Samson Mulugeta, writing in Newsday (Dec. 29, 2003):

For decades, former dictators' career paths have tended to lead to luxurious retirements, untroubled by trial or punishment. With his arrest this month, though, Iraq 's Saddam Hussein joins a small but growing group: former despots facing justice.

The trend is a new one. Uganda 's Idi Amin had an opulent life of exile in Saudi Arabia for decades until he died in August. Amin's successor, Milton Obote, reportedly lives undisturbed in Zambia .

Nigeria 's Ibrahim Babangida and Guatemala 's Efrain Rios Montt, former military strongmen, kept enough political power to avoid even the bother of exile. Both are influential and untried at home, despite allegations that they engaged in corruption and state-sponsored killing while in office.

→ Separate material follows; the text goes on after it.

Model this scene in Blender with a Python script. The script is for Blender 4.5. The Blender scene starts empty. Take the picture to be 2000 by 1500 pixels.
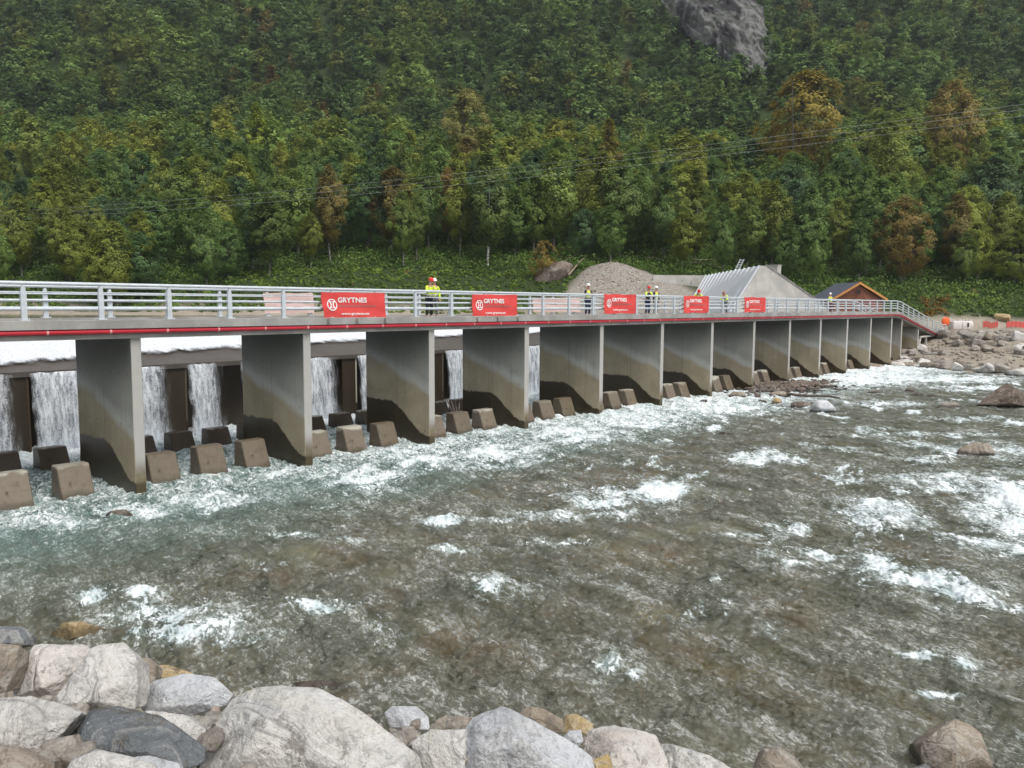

But since the end of the Cold War, a number of retired dictators have been hauled into court or jail. The trend has been pushed by U.S.-led military interventions (they ousted Hussein, Panama's Manuel Noriega and Yugoslavia's Slobodan Milosevic) and by the rise of United Nations-sponsored tribunals, which have tried Milosevic and former rulers of Rwanda and Sierra Leone.

Dictators also are under new threat from the willingness of courts in some countries, including the United States , Spain and Belgium , to hear charges against abusive leaders from other nations.

Independent of U.S. action, other peoples - notably in Africa - have moved more aggressively in recent years to prosecute their deposed autocrats.

In Africa, the former dictator of Chad , Hissene Habre, was comfortably exiled until Senegal agreed in 2001 to hold him for possible extradition to face trial in Belgium . Jean Kambanda, who as prime minister of Rwanda helped lead the 1994 genocide there, was sentenced to life in prison by a UN tribunal in 1998.

The most prominent previous attempt to jail a former dictator has been that against Chile 's Augusto Pinochet. His detention in Britain during 1998 and '99 came at the request of a Spanish judge and marked a growing "internationalization" of such cases. Pinochet was ultimately deemed too ill to stand trial and returned to Chile .

Also in Latin America , Argentines last year charged former military ruler Leopoldo Galtieri with human rights crimes. He died in January under house arrest.

Still, it seems that most deposed despots stay out of court. "Almost a century after the appearance of modern dictators, the world still doesn't have a template of how to handle these people," said historian Benjamin L. Apers, author of "Dictators, Democracy and American Political Culture."